El deseo de libertad es natural y sano, cualquier individuo vivo —sea humano o no—posee de manera intrínseca una fuerte inclinación a despojarse de las ataduras, ya sean písquicas o físicas. No hay que ser un experto en zoología para saber que los animales (independientemente de su especie) disfrutan cuando se encuentran en su hábitat, sin restricciones artificiales, teniendo únicamente las limitaciones que les crea su entorno y su propio cuerpo. Así mismo, percibimos el dolor emocional que les produce el cautiverio, la escasez de espacio y movimiento en la que viven los animales presos, esclavos bajo el dominio humano. Quien no ha sido capaz de entender la mirada de un animal entre rejas, el sufrimiento psíquico al que son sometidos, no es capaz de entender nada verdaderamente importante. En éste sentido y en muchos más, nuestros sentimientos y emociones son comparables a las de cualquier otra especie animal. Pero hay limitaciones naturales, no artificiales, que hacen que nuestra existencia continúe siendo placentera, incluso llegamos a “amar” esas restricciones. Pondré sólo unos ejemplos y estoy segura de que usted, estimado lector, estará de acuerdo conmigo.

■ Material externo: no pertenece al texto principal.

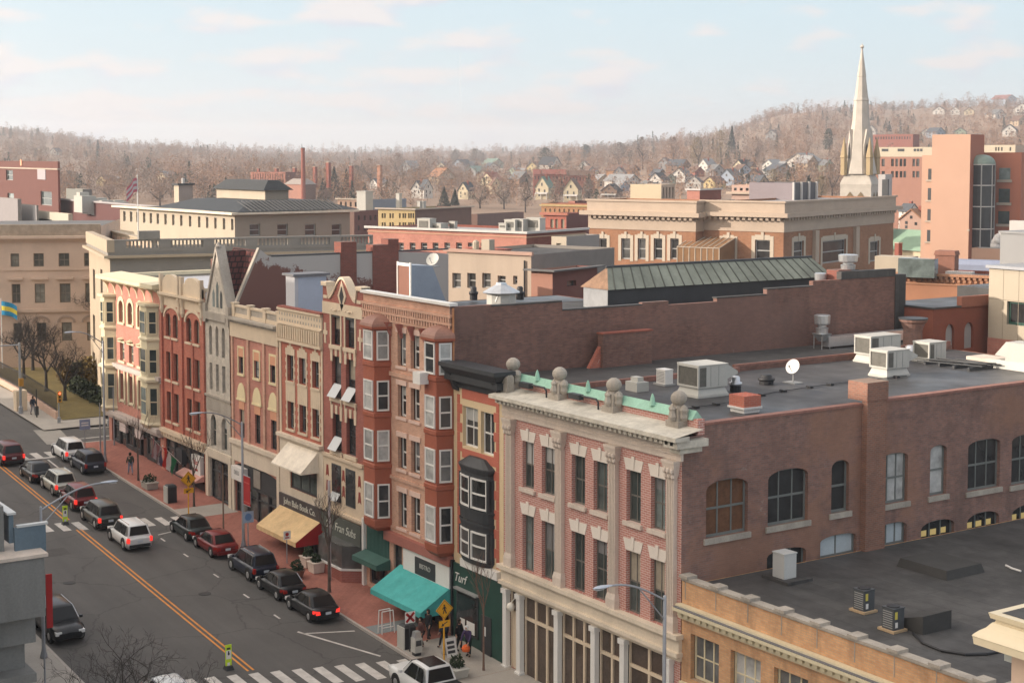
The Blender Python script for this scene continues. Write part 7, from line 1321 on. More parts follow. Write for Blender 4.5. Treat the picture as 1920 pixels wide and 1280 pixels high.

Imagínese frente al mar, sentado en la playa, o mejor aun, al borde de un acantilado. ¿Qué experimenta? Usted se siente relajado, admirando tanta belleza, feliz de contemplar el paisaje. Pero ¿no se da cuenta de que ése mar o ése acantilado es un límite para usted? Usted ha llegado hasta ahí y no podría continuar vivo ni en el mar ni tirándose al precipicio. Usted disfruta con ésa barrera. Y ¿Qué hay de las retricciones físicas? Ninguna persona medianamente sana se siente oprimida por la necesidad/ obligación de ingerir alimentos; de hecho, el poder disfrutar de una buena comida es uno de los placeres de la vida. ¿Quién se atrevería a librarse de ésta “cadena”? Pasando al plano emocional, recuerdo unas palabras del poeta español Juan del Encina, de su conocido poema “No te tardes que me muero”: Carcelero,/ no te tardes que me muero./ La llave para soltarme/ ha de ser galardonarme,/ propiniendo no olvidarme./ Carcelero,/no te tardes que me muero./ Y siempre cuando vivieres/ haré lo que tú quisieres/ si merced hacerme quieres./ Carcelero,/ no te tardes que me muero./
¿No es hermoso el amor? ¿No nos sentimos felices en su “prisión”?
Está claro: necesitamos y disfrutamos de la libertad con límites. De ahí lo absurdo y mezquino de los que exigen continuar con su “derecho” a gozar de festejos anacrónicos, de celebrar la tortura y matanza de un animal despojado de la libertad que ellos demandan. No puede existir libertad para causar daño a un inocente, destrozarle las entrañas, para arrebatarle la vida ahogándose en su propia sangre. ¿No han visto su mirada? ¿No entienden su mensaje? Entonces no podrán entender nada verdaderamente importante. Benedetti lo expresó con éstas bellas palabras: ¿Cómo hacerles saber que “nadie establece normas salvo la vida?”